Prenons cet exemple : une tourbière, c’est une sorte de marais, de prairie humide, où l’eau souterraine remonte plusieurs mois par an et offre un espace unique pour certaines plantes et certains amphibiens. « Ces tourbières, on les a en grande partie asséchées pour cultiver et construire nos villes », explique Boris Brasseur, géologue qui étudie les sols et notamment les tourbières à l’Université Picardie-Jules Verne, dans le nord de la France. Elles jouent pourtant un rôle clé d’épuration des eaux, de réservoir en cas d’inondations, et stockent énormément de carbone. C’est donc dans notre intérêt de les remettre en état pour freiner le réchauffement climatique.
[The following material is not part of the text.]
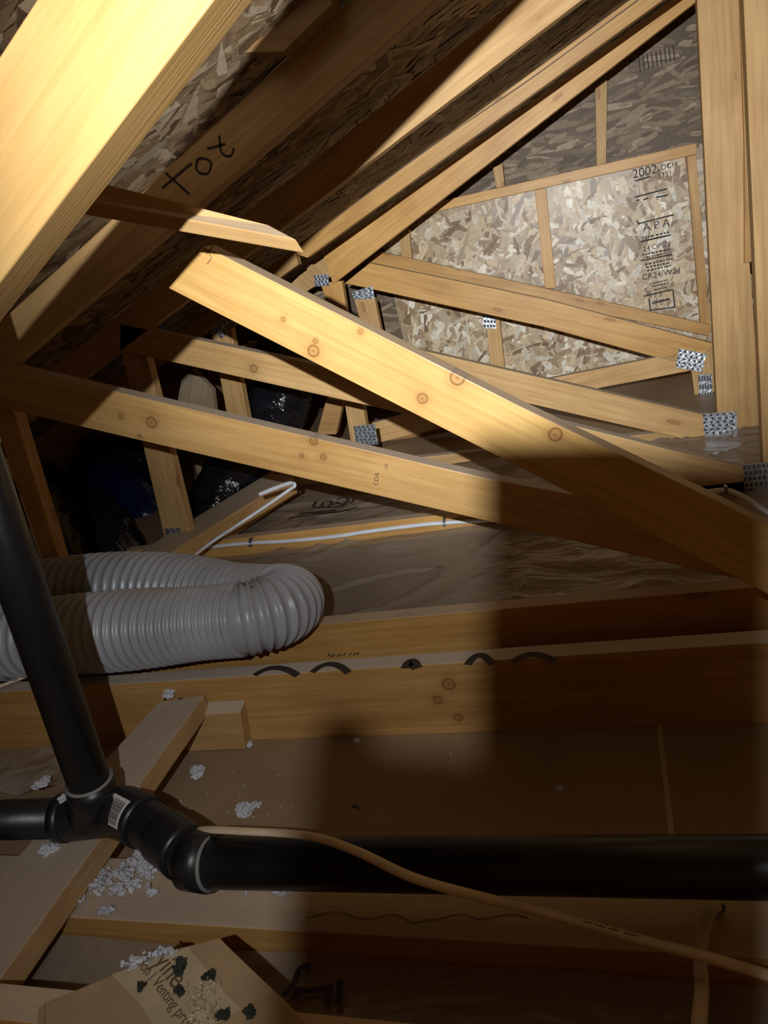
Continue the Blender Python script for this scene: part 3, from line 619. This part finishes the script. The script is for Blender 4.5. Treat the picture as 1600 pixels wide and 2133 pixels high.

Que se propose de faire le texte de l’UE ?
La loi européenne sur la restauration de la nature entend imposer aux Vingt-Sept de réparer 20% des terres et des espaces marins de l’Union européenne d’ici à 2030, et l’ensemble des écosystèmes dégradés d’ici à 2050. C’est une solution préconisée par l’Ipbes, l’équivalent du Giec mais pour la biodiversité, et c’est dans la lignée de l’Accord de Montréal pour tenter de stopper l’effondrement du vivant. Pour ce faire, le texte de l’UE liste des objectifs par habitats naturels et pour certaines espèces comme les papillons de prairie ou les oiseaux.
« Concrètement, cela veut dire casser du béton pour désartificialiser des sols, recreuser des fossés, libérer des cours d’eau, liste Agnès Hallosserie. Les agriculteurs et les pêcheurs ont aussi un rôle à jouer ainsi que les politiques publiques dans ces secteurs ; les villes vont devoir restaurer les écosystèmes urbains et renforcer les espaces verts... »Mais il s’agit aussi que l’être humain se retire pour laisser la nature reprendre sa place et retrouver son équilibre. « Si on arrête les pressions sur la nature, elle revient et retrouve ces fonctionnalités dans de nombreux cas », assure-t-elle.